僕が小学校2年生の頃だったと思う。暑い夏の夕方だったのでパンツいっちょになって、母が畑仕事をしているわきで遊んでいた。遊びに飽きてきて、
「かあちゃん、おれ、どこから生まれたんだ?」と訊くと、
「神様が贈ってくれたんだよ」と面倒くさそうに言うから
「うそだい。神様なんかいないんだろう?本当はどこから来たのか知ってるんだ」
と言いながら、どかっと道端に座った途端にビリッとやってしまった。これで4度目だ。パンツが小さいのだ。兄貴のお下がりだ。お尻からおちんちんのほうにかけてしっかりと破れていた。
すると、母がくるりと振り向いて
「またかい!」と言った。
僕はその時、赤ちゃんは、母のまたから生まれてくるのだと、本当のことを教えてもらった気がした。
それまでは、祖母から教えられていた通り、僕はからす川の橋下の土手から拾われてきた子供だと信じていたから、どの子もみんな近くの川の土手から拾われてくるのだと当たり前に思っていたものだ。おばあちゃん子という者はこんなものなのかなあと漠然と今も思っている。そしてそもそも、これが僕の人生の始まりだった。
そんな僕も人並みに恋をするようになった。女性に恋焦がれる年ごろには、かつてのいたずら坊主はどこかに消えてしまっていた。言葉もかけられない小心者に変身していたのだ。小学校4年生になって経験した初恋騒ぎ以来、中学時代も高校時代も何人もの女子生徒を恋し、想いを募らせても、言葉に出せずじりじりしながら彼女たちに言い寄りたい気持ちだけが先走る日々を過ごしたものだ。いつしか彼女たちは一人残らず、僕から遠くへ行ってしまっていた。
大学時代は今までの反動でその道のお姉さん方を相手にしたのはいいが、いいように手玉に取られてしまった。身も心も金もスッカラカンのからっけつになってしまって仲間や友のアパートでしばらく居候を決め込んだりもした。

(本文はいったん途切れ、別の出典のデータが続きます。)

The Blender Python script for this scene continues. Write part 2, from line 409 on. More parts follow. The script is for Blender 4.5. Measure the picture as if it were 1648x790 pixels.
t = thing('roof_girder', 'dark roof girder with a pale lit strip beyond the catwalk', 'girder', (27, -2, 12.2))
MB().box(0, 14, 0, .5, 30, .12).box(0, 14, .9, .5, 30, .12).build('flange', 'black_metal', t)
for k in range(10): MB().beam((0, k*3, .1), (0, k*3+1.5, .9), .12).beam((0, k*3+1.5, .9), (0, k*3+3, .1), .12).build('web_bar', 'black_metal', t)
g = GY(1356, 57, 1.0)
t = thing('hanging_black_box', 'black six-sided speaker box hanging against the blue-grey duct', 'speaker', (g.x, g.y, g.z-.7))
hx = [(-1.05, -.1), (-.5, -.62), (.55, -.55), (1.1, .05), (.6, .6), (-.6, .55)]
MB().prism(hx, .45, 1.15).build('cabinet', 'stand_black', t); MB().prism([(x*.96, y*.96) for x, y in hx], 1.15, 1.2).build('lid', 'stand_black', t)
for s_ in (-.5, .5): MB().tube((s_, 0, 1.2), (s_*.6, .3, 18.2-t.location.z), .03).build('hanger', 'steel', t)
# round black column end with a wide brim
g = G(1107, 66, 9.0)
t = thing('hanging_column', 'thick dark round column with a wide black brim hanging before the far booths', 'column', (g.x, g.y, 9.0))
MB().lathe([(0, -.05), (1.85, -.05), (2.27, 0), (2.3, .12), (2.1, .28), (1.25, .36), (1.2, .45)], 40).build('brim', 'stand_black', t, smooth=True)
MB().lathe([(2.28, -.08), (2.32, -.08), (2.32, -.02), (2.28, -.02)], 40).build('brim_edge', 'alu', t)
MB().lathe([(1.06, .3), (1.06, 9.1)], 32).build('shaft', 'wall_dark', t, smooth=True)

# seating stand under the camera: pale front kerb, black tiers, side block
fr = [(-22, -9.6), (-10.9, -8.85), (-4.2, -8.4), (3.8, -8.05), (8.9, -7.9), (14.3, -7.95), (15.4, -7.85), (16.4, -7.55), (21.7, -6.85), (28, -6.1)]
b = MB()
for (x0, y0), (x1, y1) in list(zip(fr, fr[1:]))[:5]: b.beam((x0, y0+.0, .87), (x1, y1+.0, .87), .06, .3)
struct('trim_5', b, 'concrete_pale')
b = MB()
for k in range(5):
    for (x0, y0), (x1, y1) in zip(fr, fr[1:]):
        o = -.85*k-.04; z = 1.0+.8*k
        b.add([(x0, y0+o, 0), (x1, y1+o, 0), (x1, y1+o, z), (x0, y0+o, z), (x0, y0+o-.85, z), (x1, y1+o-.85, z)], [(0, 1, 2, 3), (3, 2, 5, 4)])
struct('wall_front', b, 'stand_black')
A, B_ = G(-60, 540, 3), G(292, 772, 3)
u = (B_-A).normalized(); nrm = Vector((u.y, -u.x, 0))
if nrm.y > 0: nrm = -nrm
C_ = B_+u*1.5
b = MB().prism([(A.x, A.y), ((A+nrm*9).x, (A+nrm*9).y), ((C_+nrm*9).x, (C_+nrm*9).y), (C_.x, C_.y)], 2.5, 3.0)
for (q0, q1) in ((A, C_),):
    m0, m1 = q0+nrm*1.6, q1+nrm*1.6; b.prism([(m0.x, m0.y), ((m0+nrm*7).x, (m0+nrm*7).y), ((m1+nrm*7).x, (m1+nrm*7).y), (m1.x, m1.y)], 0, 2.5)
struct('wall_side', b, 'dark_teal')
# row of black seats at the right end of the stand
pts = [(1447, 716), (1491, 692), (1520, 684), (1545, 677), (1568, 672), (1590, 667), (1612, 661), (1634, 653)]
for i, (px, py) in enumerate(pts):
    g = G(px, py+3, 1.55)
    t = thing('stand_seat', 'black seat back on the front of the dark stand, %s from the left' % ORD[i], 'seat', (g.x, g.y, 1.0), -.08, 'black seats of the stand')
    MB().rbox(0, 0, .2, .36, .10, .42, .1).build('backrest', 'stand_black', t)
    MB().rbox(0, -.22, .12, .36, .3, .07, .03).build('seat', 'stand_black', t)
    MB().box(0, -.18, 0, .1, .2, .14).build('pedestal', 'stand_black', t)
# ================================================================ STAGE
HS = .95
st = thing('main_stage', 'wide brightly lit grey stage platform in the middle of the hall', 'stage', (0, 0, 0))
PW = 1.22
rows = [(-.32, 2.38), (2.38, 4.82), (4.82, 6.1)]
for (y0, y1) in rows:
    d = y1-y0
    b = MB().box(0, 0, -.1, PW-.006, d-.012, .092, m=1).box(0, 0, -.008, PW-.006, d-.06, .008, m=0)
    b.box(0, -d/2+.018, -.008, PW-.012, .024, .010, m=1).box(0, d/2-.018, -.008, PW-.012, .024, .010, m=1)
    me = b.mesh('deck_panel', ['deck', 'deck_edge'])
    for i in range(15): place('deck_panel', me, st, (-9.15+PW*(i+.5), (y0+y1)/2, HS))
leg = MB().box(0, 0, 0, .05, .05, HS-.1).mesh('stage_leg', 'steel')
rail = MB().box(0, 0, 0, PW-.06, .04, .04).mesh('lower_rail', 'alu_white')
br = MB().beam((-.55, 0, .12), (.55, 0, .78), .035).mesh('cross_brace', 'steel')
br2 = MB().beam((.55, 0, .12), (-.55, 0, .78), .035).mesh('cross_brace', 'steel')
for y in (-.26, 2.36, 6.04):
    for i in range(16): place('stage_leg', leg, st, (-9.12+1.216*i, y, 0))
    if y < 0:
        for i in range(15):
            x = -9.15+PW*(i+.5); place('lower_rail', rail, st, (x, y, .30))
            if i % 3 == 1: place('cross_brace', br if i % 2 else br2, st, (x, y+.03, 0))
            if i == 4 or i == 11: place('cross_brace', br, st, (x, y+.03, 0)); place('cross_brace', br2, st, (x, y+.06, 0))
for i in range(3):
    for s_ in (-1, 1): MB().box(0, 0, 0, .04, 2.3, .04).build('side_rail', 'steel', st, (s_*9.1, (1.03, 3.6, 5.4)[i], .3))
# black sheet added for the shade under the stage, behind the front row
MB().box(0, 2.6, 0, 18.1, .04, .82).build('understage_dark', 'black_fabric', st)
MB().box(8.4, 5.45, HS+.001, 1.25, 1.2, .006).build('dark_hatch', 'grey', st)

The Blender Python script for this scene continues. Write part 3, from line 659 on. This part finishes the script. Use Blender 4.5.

学生運動にも巻き込まれもした。
失恋と言うか破恋と言うか、はたまた爆恋と言ってもいいのかもしれないが、長い遍歴の間にたくさんの友や仲間ができた。今では、彼らが心の財産になっている。彼らに活かされていると言ってもいいくらいだ。だから、大学も無事に卒業できて、企業に勤めることもできて、家庭も持てたのだ。幸せとはこういうことなのだと思っている。
思えば、僕が生まれてきたからたくさんの友や仲間ができたことになる。家族以上に心の交流のある連中だ。
生まれてこなかったなら・・・そう思うと怖くなる。だからこんな人生に僕は感謝する。
もしも、「私なんか生まれてこなければよかったのだ」と思う者がいるなら、馬鹿野郎!と思いっきりぶん殴ってやろうじゃないか。ただ生きるよりも仲間の大切さを知ることが重要なのだ。
ああ、僕がいて君たちがいる幸せ、それこそ僕は幸福者ではないか。